Task statement: Look for the line containing "What Blender Python" and the line containing "SC = bpy.context.scene"; retype them and all lines between, exactly, and leave out the pictures.
* * *
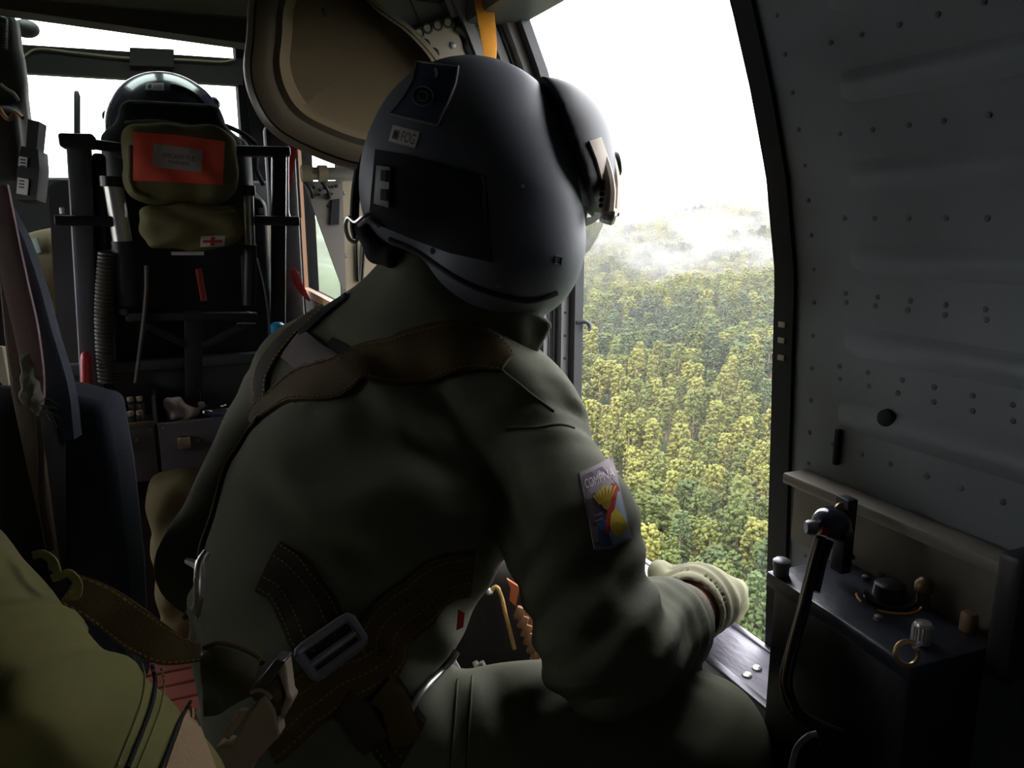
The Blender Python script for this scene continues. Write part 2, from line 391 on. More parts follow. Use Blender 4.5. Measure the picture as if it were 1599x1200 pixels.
# window sill ledge the hand rests on
MB().box((.705, -1.3, -.05), (.75, .62, .45)).build('lower_skin', M_greyd, wr, smooth=False)
yA, yB = .612, 1.33
sl_ = MB().box((.60, yA, .385), (.695, yB, .425), bev=.004)
sill = struct(sl_.build('trim_2', mat('worn_sill_paint', (158, 154, 170), .5, nscale=130, nstr=.9, rgb2=(196, 192, 206), vscale=60, stretch=(1, .35, 1)), None)); sill['label'] = 'worn grey sill ledge under the open doorway'
for y in (.69, 1.02): 
    for x in (.628, .650) : MB().lathe((x, y+(x-.62)*.3, .425), (0, 0, 1), [(.007, 0), (.006, .003), (.002, .0042)], 12).build('bolt', M_steel, sill)
MB().box((.60, yA, .424), (.612, yB, .43), bev=.002).build('edge_strip', M_gun, sill)
MB().box((.69, yA, .40), (.70, yB, .4285), bev=.002).build('outer_lip', M_gun, sill)
MB().box((.612, 1.16, .425), (.69, 1.33, .4285), bev=.001).build('wear_plate', mat('blue_grey_plate', (120, 132, 160), .4, .3), sill)
# forward door jamb: vertical channels facing aft at about y 1.33
jamb = struct(MB().prism([(.28, 1.40, 0), (.70, 1.40, 0)] + [(xw(z), 1.40, z) for z in np.linspace(.9, 1.45, 12)] + [(.28, 1.40, 1.48)], (0, .06, 0)).build('wall_front', mat('jamb_paint', (128, 126, 128), .5, nscale=60, nstr=.1, var=.06), None, smooth=False))
jm = [(.545, .600, 1.395, 'pale_panel', 1), (.600, .612, 1.375, 'channel', 1), (.612, .632, 1.36, 'channel', 1), (.634, .650, 1.39, 'dark_channel', 0), (.652, .668, 1.35, 'channel', 1), (.670, .676, 1.345, 'dark_channel', 0), (.678, .694, 1.325, 'channel', 1), (.694, .712, 1.30, 'dark_channel', 0)]
for x0, x1, y, nm, lt in jm:
    V = []; zs = np.linspace(.43, 1.37, 26)
    b = MB()
    for z0, z1 in zip(zs[:-1], zs[1:]):
        d0, d1 = xw(z0)-.70, xw(z1)-.70
        b.hexa([(x0+d0, y, z0), (x1+d0, y, z0), (x1+d0, 1.42, z0), (x0+d0, 1.42, z0), (x0+d1, y, z1), (x1+d1, y, z1), (x1+d1, 1.42, z1), (x0+d1, 1.42, z1)])
    b.build(nm, MATS['jamb_paint'] if lt else M_black, jamb, smooth=False)
MB().tube(smoothpath([(.700, 1.30, .803), (.712, 1.29, .805), (.719, 1.287, .800), (.719, 1.287, .792), (.716, 1.288, .790)]), .0042, 10).build('latch_hook', M_greyd, jamb)
MB().tube(smoothpath([(.655, 1.345, .95), (.654, 1.345, .86), (.664, 1.343, .80), (.664, 1.343, .55)]), .0022, 6).build('wire', M_rub, jamb)
b = MB()
for z in np.arange(.46, .98, .045): b.lathe((.686, 1.325, z), (0, -1, 0), [(.003, 0), (.0025, .0012), (.001, .0018)], 6)
for z in np.arange(.70, .95, .03): b.lathe((.585, 1.395, z), (0, -1, 0), [(.004, 0), (.003, .0015), (.001, .002)], 6)
b.build('rivets', M_black, jamb, kind='stuff')
# door header rail
b = MB()
p0, p1 = (.575, 1.75, 1.40), (.575, -.9, 1.40)
struct(MB().box((.50, -.9, 1.333), (.60, 1.42, 1.50), bev=.008).build('trim_3', mat('header_paint', (92, 94, 98), .5), None))
# cockpit side walls, windshield frame, glareshield
cr = MB(); cr.box((.52, 1.46, -.05), (.58, 3.6, .68)); cr.box((.52, 1.46, 1.36), (.58, 3.6, 1.84)); cr.box((.52, 3.52, .68), (.58, 3.6, 1.36)); cr.box((.52, 1.46, .68), (.58, 2.2, 1.36))
struct(cr.build('wall_right_cockpit', mat('cockpit_dark', (20, 19, 20), .95, spec=.1), None, smooth=False))
M_ck = MATS['cockpit_dark']
struct(MB().box((.505, 2.2, .67), (.53, 3.53, .70)).box((.505, 3.49, .68), (.53, 3.53, 1.37)).box((.505, 2.2, 1.34), (.53, 3.53, 1.37)).build('trim_4', mat('window_frame_brown', (128, 92, 66), .6), None, smooth=False))
fw_ = MB(); fw_.box((-1.4, 3.3, -.05), (.485, 3.36, 1.12)); fw_.box((.275, 3.28, 1.0), (.485, 3.4, 1.84)); fw_.box((-1.4, 3.28, 1.0), (-.60, 3.4, 1.84)); fw_.box((-1.4, 3.3, 1.72), (.52, 3.36, 1.84))
struct(fw_.build('wall_front_cockpit', M_ck, None, smooth=False))
a0, a1, a2, a3 = (onY(*q, 3.27) for q in ((14, 68), (380, 92), (380, 133), (14, 112)))
bar = struct(MB().prism([a3, a2, a1, a0], (0, .05, 0)).build('trim_5', mat('bar_dark', (46, 43, 41), .8), None, smooth=False))
q0, q1, q2, q3 = (onY(*q, 3.24) for q in ((203, 74), (272, 77), (272, 104), (203, 102))); MB().prism([q3, q2, q1, q0], (0, .05, 0)).build('junction_cover', MATS['bar_dark'], bar, smooth=False)
MB().tube(smoothpath([onY(x, y, 3.25) for x, y in ((20, 75), (35, 88), (60, 76), (120, 82), (200, 90), (290, 93), (345, 96), (368, 92))]), .0035, 6).build('wire', M_tan, bar)
struct(MB().prism([onY(375, 40, 3.26), onY(392, 40, 3.26), onY(424, 330, 3.26), onY(404, 330, 3.26)], (0, .05, 0)).build('trim_6', M_ck, None, smooth=False))
struct(MB().box((-1.3, 2.95, .78), (.43, 3.3, 1.13), bev=.03).build('trim_7', mat('glareshield_black', (14, 14, 15), .9), None)); bpy.data.objects['trim_7']['label'] = 'dark glareshield under the windshield'
# windshield and side window panes
struct(MB().box((-.62, 3.31, 1.12), (.275, 3.316, 1.74)).build('window_1', M_pane, None, smooth=False))
struct(MB().box((.545, 2.2, .69), (.551, 3.52, 1.36)).build('window_2', M_pane, None, smooth=False))
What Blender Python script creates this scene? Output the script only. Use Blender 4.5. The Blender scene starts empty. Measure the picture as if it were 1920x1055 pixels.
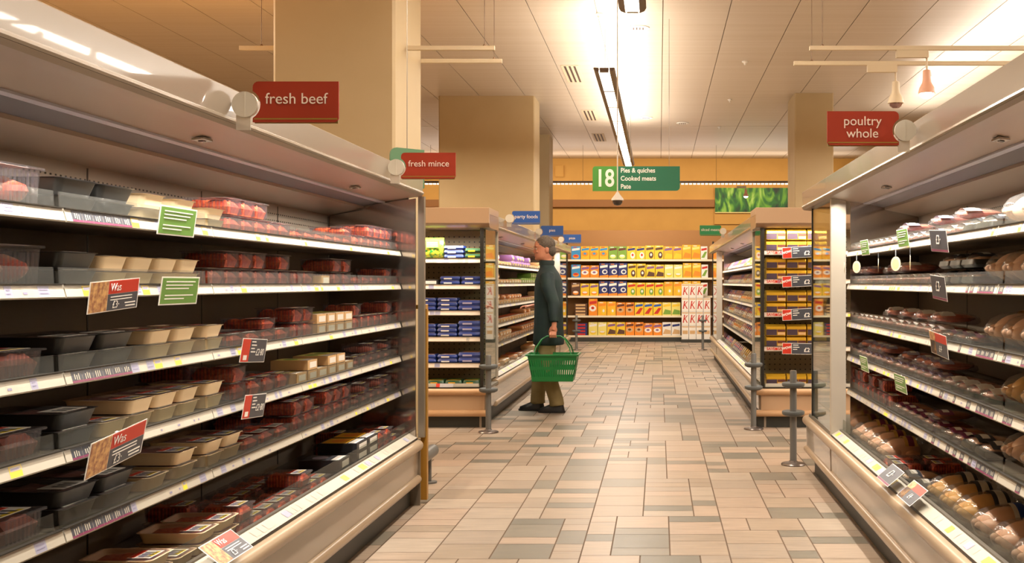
import bpy, bmesh, math, random
from mathutils import Vector, Matrix
R = random.Random(18)
PI = math.pi
C = bpy.context.scene.collection
SC = bpy.context.scene

# ------------------------------------------------------------------ camera, world, exposure, lights
cam = bpy.data.cameras.new('camera'); cam.lens = 37.5; cam.sensor_width = 36
cam.shift_x = -0.1437; cam.shift_y = 0.0013; cam.clip_end = 100
co = bpy.data.objects.new('camera', cam); C.objects.link(co)
co.location = (0, 0, 1.35); co.rotation_euler = (PI/2, 0, 0); SC.camera = co
SC.view_settings.view_transform = 'Standard'; SC.view_settings.look = 'None'
SC.view_settings.gamma = 1; SC.view_settings.exposure = 0.35
SC.cycles.max_bounces = 8; SC.cycles.diffuse_bounces = 3; SC.cycles.glossy_bounces = 3
SC.cycles.transparent_max_bounces = 24; SC.cycles.transmission_bounces = 4
SC.cycles.caustics_reflective = False; SC.cycles.caustics_refractive = False
SC.cycles.sample_clamp_indirect = 4
w = bpy.data.worlds.new('world'); SC.world = w; w.use_nodes = True
w.node_tree.nodes['Background'].inputs[0].default_value = (1, .72, .45, 1)
w.node_tree.nodes['Background'].inputs[1].default_value = 0.05

def area(name, loc, size, power, col, rot=(0, 0, 0), spread=PI):
    l = bpy.data.lights.new(name, 'AREA'); l.shape = 'RECTANGLE'
    l.size, l.size_y = size; l.energy = power; l.color = col; l.spread = spread
    o = bpy.data.objects.new(name, l); o.location = loc; o.rotation_euler = rot; C.objects.link(o)
    return o
WARM = (1, .80, .56); TUBE = (1, .89, .76); COOL = (1, .93, .84); AMBER = (1, .43, .07)
# aisle fittings, light down and light up onto the ceiling
area('aisle_light_down', (-.26, 6.0, 3.95), (.16, 8.8), 190, TUBE)
area('aisle_light_up', (-.26, 6.0, 4.12), (.12, 8.8), 170, TUBE, (PI, 0, 0))
area('aisle_light_down', (-.69, 18.7, 3.95), (.16, 10.4), 200, TUBE)
area('aisle_light_up', (-.69, 18.7, 4.12), (.12, 10.4), 190, TUBE, (PI, 0, 0))
# fittings over the next aisle, warm spots and an added fill on the left
area('next_aisle_light', (5.3, 10, 4.0), (.3, 20), 950, TUBE)
area('next_aisle_light_up', (5.3, 12, 4.12), (.15, 20), 260, TUBE, (PI, 0, 0))
area('amber_spots', (-5.5, 8, 3.0), (3, 10), 185, AMBER, (PI, 0, 0))
area('left_fill_light', (-5.5, 12.5, 4.0), (.3, 13), 680, WARM)  # added fill to brighten the right cabinet fronts, no fitting hangs there
# wall washer in front of the far wall
area('wall_washer_up', (-1.5, 29.9, 4.35), (14, .3), 60, TUBE, (PI+.5, 0, 0))
area('wall_washer', (-1.5, 28.6, 4.3), (14, .4), 150, WARM, (math.radians(52), 0, 0))
area('cereal_shelf_light', (-.5, 22.3, 4.0), (4.5, .3), 62, TUBE, (math.radians(35), 0, 0))
# lights inside the cabinet canopies
def canopy_light(s, X, t0, t1, power):
    area('canopy_tube', (s*(X+.032), (t0+t1)/2, 1.862), (.03, t1-t0), power, COOL, (0, -s*math.radians(20), 0), math.radians(118))
canopy_light(-1, 1.43, 1.4, 6.4, 42)
canopy_light(1, 1.03, 1.4, 6.55, 54)
canopy_light(-1, 1.58, 10.8, 17.3, 46)
canopy_light(1, .90, 10.8, 17.2, 50)
area('endcap_tube', (-2.5, 9.935, 1.868), (1.6, .03), 15, COOL, (math.radians(22), 0, 0), math.radians(125))
area('endcap_tube', (1.75, 9.935, 1.868), (1.5, .03), 11, COOL, (math.radians(22), 0, 0), math.radians(125))

# ------------------------------------------------------------------ materials
def lin(c):
    return tuple(((x/255)/12.92 if x/255 <= .04045 else ((x/255+.055)/1.055)**2.4) for x in c) + (1,)
MATS = {}
def mat(name, col=(200, 200, 200), rough=.5, metal=0, vary=0, noise=None, bump=0, emit=None, coat=0, alpha=None, spec=.5):
    """noise=(scale, colour2, amount[, stretch])"""
    if name in MATS: return MATS[name]
    m = bpy.data.materials.new(name); m.use_nodes = True; MATS[name] = m
    nt = m.node_tree; b = nt.nodes['Principled BSDF']; L = nt.links.new
    b.inputs['Base Color'].default_value = lin(col); b.inputs['Roughness'].default_value = rough
    b.inputs['Metallic'].default_value = metal; b.inputs['Coat Weight'].default_value = coat
    b.inputs['Specular IOR Level'].default_value = spec
    last = None
    if noise or bump:
        tc = nt.nodes.new('ShaderNodeTexCoord'); mp = nt.nodes.new('ShaderNodeMapping'); L(tc.outputs['Object'], mp.inputs[0])
        st = noise[3] if noise and len(noise) > 3 else (1, 1, 1); mp.inputs['Scale'].default_value = st
        n = nt.nodes.new('ShaderNodeTexNoise'); n.inputs['Scale'].default_value = noise[0] if noise else 40
        n.inputs['Detail'].default_value = 4; L(mp.outputs[0], n.inputs['Vector'])
        if noise:
            rp = nt.nodes.new('ShaderNodeMapRange'); rp.inputs[1].default_value = .5-.25*(1.3-noise[2]); rp.inputs[2].default_value = .5+.25*(1.3-noise[2])
            L(n.outputs[0], rp.inputs[0])
            mx = nt.nodes.new('ShaderNodeMix'); mx.data_type = 'RGBA'; L(rp.outputs[0], mx.inputs[0])
            mx.inputs[6].default_value = lin(col); mx.inputs[7].default_value = lin(noise[1]); last = mx.outputs[2]
        if bump:
            bp = nt.nodes.new('ShaderNodeBump'); bp.inputs['Strength'].default_value = bump; bp.inputs['Distance'].default_value = .004
            L(n.outputs[0], bp.inputs['Height']); L(bp.outputs[0], b.inputs['Normal'])
    if vary:
        oi = nt.nodes.new('ShaderNodeObjectInfo'); hs = nt.nodes.new('ShaderNodeHueSaturation')
        mr = nt.nodes.new('ShaderNodeMapRange'); mr.inputs[3].default_value = 1-vary; mr.inputs[4].default_value = 1+vary
        L(oi.outputs['Random'], mr.inputs[0]); L(mr.outputs[0], hs.inputs['Value'])
        if last is not None: L(last, hs.inputs['Color'])
        else: hs.inputs['Color'].default_value = lin(col)
        last = hs.outputs[0]
    if last is not None: L(last, b.inputs['Base Color'])
    if emit:
        b.inputs['Emission Color'].default_value = lin(emit[0]); b.inputs['Emission Strength'].default_value = emit[1]
    return m
def clear(name, col=(235, 240, 245), gloss=.25, rough=.06, bump=0, scale=30, tint=.9, haze=0.0):
    """thin clear plastic or glass: see-through with a fresnel shine and a little milky haze"""
    if name in MATS: return MATS[name]
    m = bpy.data.materials.new(name); m.use_nodes = True; MATS[name] = m
    nt = m.node_tree; nt.nodes.clear(); L = nt.links.new; N = nt.nodes.new
    out = N('ShaderNodeOutputMaterial'); tr = N('ShaderNodeBsdfTransparent'); gl = N('ShaderNodeBsdfGlossy'); df = N('ShaderNodeBsdfDiffuse')
    c = lin(col); tr.inputs[0].default_value = (c[0]*tint, c[1]*tint, c[2]*tint, 1); gl.inputs[0].default_value = (1, 1, 1, 1); gl.inputs['Roughness'].default_value = rough
    df.inputs[0].default_value = c
    lw = N('ShaderNodeLayerWeight'); lw.inputs[0].default_value = .5
    pw = N('ShaderNodeMath'); pw.operation = 'POWER'; L(lw.outputs['Facing'], pw.inputs[0]); pw.inputs[1].default_value = 4
    ml = N('ShaderNodeMath'); ml.operation = 'MULTIPLY_ADD'; L(pw.outputs[0], ml.inputs[0]); ml.inputs[1].default_value = gloss*1.5; ml.inputs[2].default_value = gloss*.2
    m0 = N('ShaderNodeMixShader'); m0.inputs[0].default_value = haze; L(tr.outputs[0], m0.inputs[1]); L(df.outputs[0], m0.inputs[2])
    mx = N('ShaderNodeMixShader'); L(ml.outputs[0], mx.inputs[0]); L(m0.outputs[0], mx.inputs[1]); L(gl.outputs[0], mx.inputs[2]); L(mx.outputs[0], out.inputs[0])
    if bump:
        tc = N('ShaderNodeTexCoord'); n = N('ShaderNodeTexNoise'); n.inputs['Scale'].default_value = scale; bp = N('ShaderNodeBump')
        bp.inputs['Strength'].default_value = bump; bp.inputs['Distance'].default_value = .01
        L(tc.outputs['Object'], n.inputs['Vector']); L(n.outputs[0], bp.inputs['Height']); L(bp.outputs[0], gl.inputs['Normal']); L(bp.outputs[0], lw.inputs['Normal'])
    return m
def emis(name, col, s):
    if name in MATS: return MATS[name]
    return mat(name, col, .5, emit=(col, s))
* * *
Solution to this task:
What Blender Python script creates this scene? Output the script only. Use Blender 4.5. The Blender scene starts empty. Measure the picture as if it were 1920x1055 pixels.
import bpy, bmesh, math, random
from mathutils import Vector, Matrix
R = random.Random(18)
PI = math.pi
C = bpy.context.scene.collection
SC = bpy.context.scene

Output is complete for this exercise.